> _PROVIDED DATA_
-- start --

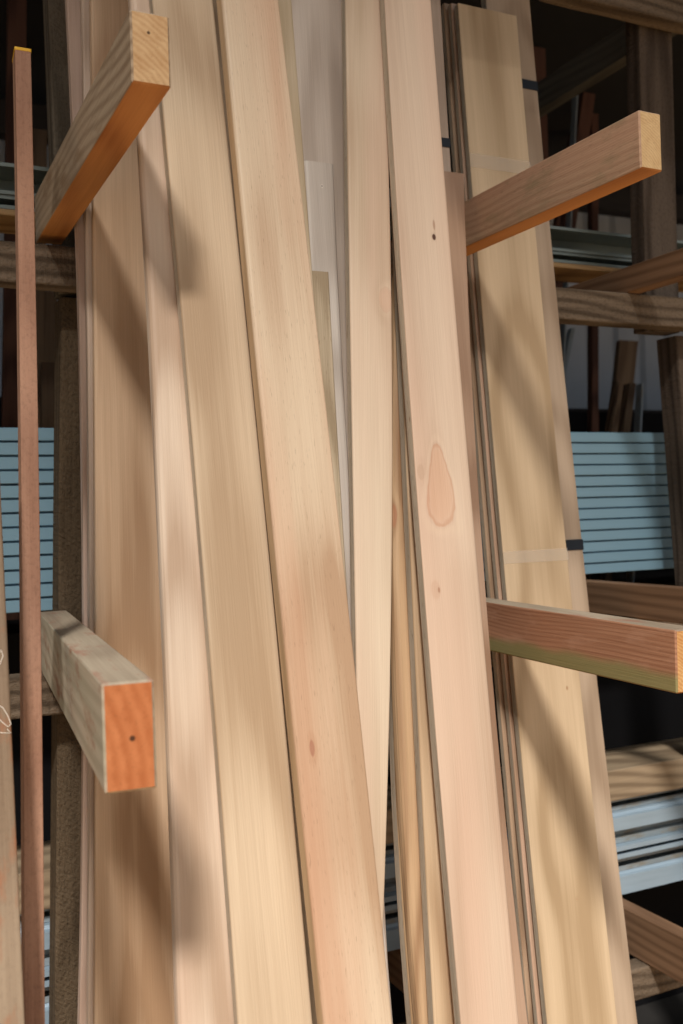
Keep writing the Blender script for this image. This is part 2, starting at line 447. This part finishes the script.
e_pine = endgrain('pine_arm_end', (222, 176, 118), (186, 122, 66), freq=1300)

def arm(lb_root, Yr, lb_tip, Yt, w_, h_, mats, fm4, label, Yback=2.28, lev=None):
    a = hit(lb_root[0], lb_root[1], Yr); b = hit(lb_tip[0], lb_tip[1], Yt)
    d = (a - b); a2 = b + d * ((Yback - b.y) / d.y)
    if lev is not None:
        q = b + (a2 - b) * ((1.85 - b.y) / (a2.y - b.y))
        if q.z < lev + 0.001: a2.z = b.z + (lev + 0.001 - b.z) * (a2.y - b.y) / (1.85 - b.y)
    return part(timber('arm', a2, b, w_, h_, mats, fm4), 'arm', label)

arm((41, 234), 1.8, (132, 82), 1.13, 0.046, 0.084, [pale_arm, orange_under, e_pale], (0, 1, 0, 0),
    'pale timber arm at top left, orange underside, reaching out in front of boards', Yback=1.859, lev=LEV['A'])
arm((43, 683), 1.8, (105, 795), 0.945, 0.049, 0.104, [green_arm, dusty_top, e_orange], (0, 0, 0, 1),
    'lower left timber arm with dusty top and bright orange sawn end', Yback=1.859, lev=LEV['B'])
arm((468, 246), 1.6, (641, 168), 1.145, 0.043, 0.087, [pink_arm, orange_under, e_yellow], (0, 1, 0, 0),
    'pinkish timber arm at upper right with pale yellow end', lev=LEV['A'])
arm((485, 650), 1.6, (677, 694), 1.10, 0.046, 0.092, [red_arm, orange_under, dusty_top, e_pine], (0, 1, 0, 2),
    'reddish pine arm at lower right with a green stained lower edge', Yback=1.985, lev=LEV['B'])
XN = hit(610, 300, 1.862).x
def arm2(z, label, tip=1.35, h_=0.078, mats=None):
    o = timber('rack_arm', Vector((XN, 2.28, z)), Vector((XN, tip, z)), 0.040, h_, mats or [brown_arm, e_pale])
    return part(o, 'arm', label)
arm2(LEV['A'] + 0.001, 'dim orange-brown arm at right edge resting on rail above blue panels', h_=0.06)
arm2(LEV['B'] + 0.001, 'brown arm at right edge directly under the blue panels')
arm2(LEV['C'] + 0.001, 'brown arm at bottom right under the white trims', h_=0.105)
m_dimgrey = wood('dim_grey_arm_wood', (120, 112, 96), (88, 82, 70), ring=0.3, rough=0.85, spec=0.1)
XD = hit(690, 300, 1.862).x
o = timber('arm', Vector((XD, 2.7, LEV['D'] - 0.03)), Vector((XD, 1.855, LEV['D'] - 0.03)), 0.042, 0.085, [m_dimgrey, e_pale])
part(o, 'arm', 'dim grey arm sloping across the dark gap at top right')
XM = hit(468, 246, 1.6).x
o = timber('rack_arm', Vector((XM - 0.0, 2.28, LEV['C'] + 0.001)), Vector((XM, 1.70, LEV['C'] + 0.001)), 0.043, 0.105, [brown_arm, e_pale])
part(o, 'arm', 'brown arm seen low down in the narrow gap between the middle boards')
XL = hit(41, 234, 1.8).x - 0.065
o = timber('rack_arm', Vector((XL, 2.28, LEV['C'] + 0.001)), Vector((XL, 1.78, LEV['C'] + 0.001)), 0.043, 0.105, [brown_arm, e_pale])
part(o, 'arm', 'brown arm low at left, behind the foot of red-brown batten')

# ------------------------------------------------------------------ stock lying on the arms
m_blue = plain('blue_panel_paint', (138, 174, 192), 0.5, var=0.05, sc_=(6, 6, 1.2), spec=0.4)
zb = LEV['B'] + 0.094; zt = 1.5 + 0.183
nb = 13; hb = (zt - zb) / nb
rnd = random.Random(4)
proto = None
ordn = ['lowest', 'second', 'third', 'fourth', 'fifth', 'sixth', 'seventh', 'eighth', 'ninth', 'tenth', 'eleventh', 'twelfth', 'topmost']
def blue_profile():
    g = 0.0028
    return [(0.004, 0.0), (0.17, 0.0), (0.17, hb - 0.0012), (0.012, hb - 0.0012), (0.012, hb - g), (0.0, hb - g - 0.001), (0.0, 0.0015)]
for i in range(nb):
    z = zb + i * hb
    yo = rnd.uniform(-0.003, 0.003)
    if proto is None:
        proto = bar_x('cladding_panel', -1.7, 3.2, 2.0, 2.17, z, z + hb, [m_blue], prof=blue_profile())
        o = proto
    else:
        o = proto.copy(); col.objects.link(o)
        o.location = (proto.location.x, 2.0 + yo, z)
    lab = ('%s light blue cladding panel' % ordn[i]) + (' in the stack, resting on the arms' if i == 0 else (' of the stack, at its top' if i == nb - 1 else ' in the stack, counted from the bottom'))
    tag(o, lab, 'cladding panel', 'light blue cladding panels stacked on the rack')

def channel(h_, d_, t=0.004, lip=0.01):
    """open channel seen from its hollow side (toward -Y)"""
    return [(0, 0), (d_, 0), (d_, h_), (0, h_), (0, h_ - lip), (t, h_ - lip), (t, h_ - t), (d_ - t, h_ - t), (d_ - t, t), (t, t), (t, lip), (0, lip)]
m_grey_metal = plain('grey_profile_metal', (150, 156, 146), 0.35, metal=0.55, var=0.1, spec=0.5)
m_gold = wood('golden_strip_wood', (206, 152, 84), (166, 112, 52), rough=0.7)
zA = LEV['A'] + 0.100
o = bar_x('timber_strip', -1.7, 3.1, 1.99, 2.12, zA, zA + 0.013, [m_gold]); tag(o, 'thin golden timber strip lying under the grey metal profiles', 'timber strip')
zz = zA + 0.014
names = ['narrow grey metal profile lying directly on the golden strip', 'taller grey metal profile on top of the narrow one, above the golden strip']
for i, (hh, yo) in enumerate(((0.026, 0.004), (0.060, 0.0))):
    o = bar_x('metal_profile', -1.7, 2.62, 1.99 + yo, 2.1, zz, zz + hh, [m_grey_metal], prof=channel(hh, 0.1 - yo, 0.003, 0.007))
    tag(o, names[i], 'metal profile', 'grey metal profiles on the upper arms'); zz += hh + 0.0008

m_white = plain('white_trim_metal', (164, 184, 198), 0.4, metal=0.1, var=0.08, spec=0.5)
m_white2 = plain('dusty_trim_metal', (158, 168, 172), 0.55, metal=0.1, var=0.15, spec=0.4, dirt=(140, 130, 112))
zz = LEV['C'] + 0.108
wl = ['lowest white metal trim, flat faced, resting on the arms', 'second white metal trim, dusty on top, above the lowest', 'third white metal trim from the bottom with a thin dark groove',
      'fourth white metal trim from bottom, set back with a grey lip', 'fifth white metal trim from bottom, smooth and bright', 'topmost white metal trim beneath the pale horizontal plank']
for i, (hh, yo, kind) in enumerate(((0.052, 0.0, 0), (0.034, 0.012, 1), (0.030, 0.0, 1), (0.036, 0.02, 2), (0.040, 0.004, 0), (0.032, 0.03, 1))):
    d_ = 0.15 - yo
    if kind == 0: pr = [(0, 0), (d_, 0), (d_, hh), (0.014, hh), (0.010, hh - 0.006), (0.0, hh - 0.008)]
    elif kind == 1: pr = channel(hh, d_, 0.003, 0.011)
    else: pr = [(0, 0), (d_, 0), (d_, hh), (0.0, hh), (0.0, hh - 0.006), (0.012, hh - 0.010), (0.016, hh * 0.4), (0.0, hh * 0.3)]
    o = bar_x('metal_trim', -1.7, 3.2, 1.94 + yo, 2.1, zz, zz + hh, [m_white if i % 2 == 0 else m_white2], prof=pr, dz=(0.0, 0.004, -0.003, 0.006, 0, 0.003)[i] * 0)
    tag(o, wl[i], 'metal trim', 'white metal trims on the lower arms'); zz += hh + 0.001
m_plank = wood('grey_tan_plank_wood', (190, 158, 116), (150, 120, 84), broad=0.8, rough=0.8, stain=((150, 130, 104), 0.2))
o = bar_x('timber_plank', -1.7, 3.2, 1.945, 2.12, zz, zz + 0.076, [m_plank]); tag(o, 'pale tan plank lying flat on top of the white trims', 'plank')

# ------------------------------------------------------------------ dim stock standing behind the rack
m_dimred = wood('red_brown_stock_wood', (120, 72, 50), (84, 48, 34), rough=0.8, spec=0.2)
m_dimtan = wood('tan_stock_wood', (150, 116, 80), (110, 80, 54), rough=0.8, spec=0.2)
def back_plank(a, b, Y, w_, m, label, z1=3.1, lean=0.1, th=0.03, ztop_px=None):
    z1 = 3.14
    o = board('stored_plank', label, 'plank', L=[a, b], W=w_, Y15=Y, s=lean, thick=th, mat=m, z0=1.25, z1=z1, ytop=ztop_px, deg=1, group='planks standing in the dark behind the rack')
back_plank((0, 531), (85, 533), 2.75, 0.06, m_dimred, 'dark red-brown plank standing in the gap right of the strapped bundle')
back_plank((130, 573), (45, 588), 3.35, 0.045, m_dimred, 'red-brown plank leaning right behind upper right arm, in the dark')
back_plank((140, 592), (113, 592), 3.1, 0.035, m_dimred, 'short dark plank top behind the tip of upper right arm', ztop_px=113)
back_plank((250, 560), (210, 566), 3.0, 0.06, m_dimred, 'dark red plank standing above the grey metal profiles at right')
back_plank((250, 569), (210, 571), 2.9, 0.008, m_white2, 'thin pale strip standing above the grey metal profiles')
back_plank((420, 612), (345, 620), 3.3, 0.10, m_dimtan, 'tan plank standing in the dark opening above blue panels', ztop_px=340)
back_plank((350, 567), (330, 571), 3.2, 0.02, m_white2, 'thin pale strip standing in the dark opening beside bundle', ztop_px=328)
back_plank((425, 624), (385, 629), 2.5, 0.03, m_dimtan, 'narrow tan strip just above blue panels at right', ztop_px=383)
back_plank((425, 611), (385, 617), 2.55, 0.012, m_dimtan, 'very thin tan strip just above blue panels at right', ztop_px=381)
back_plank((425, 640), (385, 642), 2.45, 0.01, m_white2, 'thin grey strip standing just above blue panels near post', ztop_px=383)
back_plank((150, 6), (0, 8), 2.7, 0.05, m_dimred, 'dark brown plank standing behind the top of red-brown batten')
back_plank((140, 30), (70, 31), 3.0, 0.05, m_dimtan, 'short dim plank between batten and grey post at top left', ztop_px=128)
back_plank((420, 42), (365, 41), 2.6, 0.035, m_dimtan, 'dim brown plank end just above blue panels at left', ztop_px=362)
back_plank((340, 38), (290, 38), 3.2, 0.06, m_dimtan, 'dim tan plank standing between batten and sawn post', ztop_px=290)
# cross rails on the far wall side
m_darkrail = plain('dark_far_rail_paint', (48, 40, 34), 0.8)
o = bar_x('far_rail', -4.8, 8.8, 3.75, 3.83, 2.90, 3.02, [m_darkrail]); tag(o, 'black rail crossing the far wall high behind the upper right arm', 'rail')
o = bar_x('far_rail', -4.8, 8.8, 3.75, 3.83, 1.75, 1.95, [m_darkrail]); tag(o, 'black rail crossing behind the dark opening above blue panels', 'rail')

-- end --

> _EXERCISE DETAILS_
Omit the pictures, then repeat exactly each line from the beginning of the listing through the line with "122, 66), freq=1300)".

> _CORRECT RESULT_
Keep writing the Blender script for this image. This is part 2, starting at line 447. This part finishes the script.
e_pine = endgrain('pine_arm_end', (222, 176, 118), (186, 122, 66), freq=1300)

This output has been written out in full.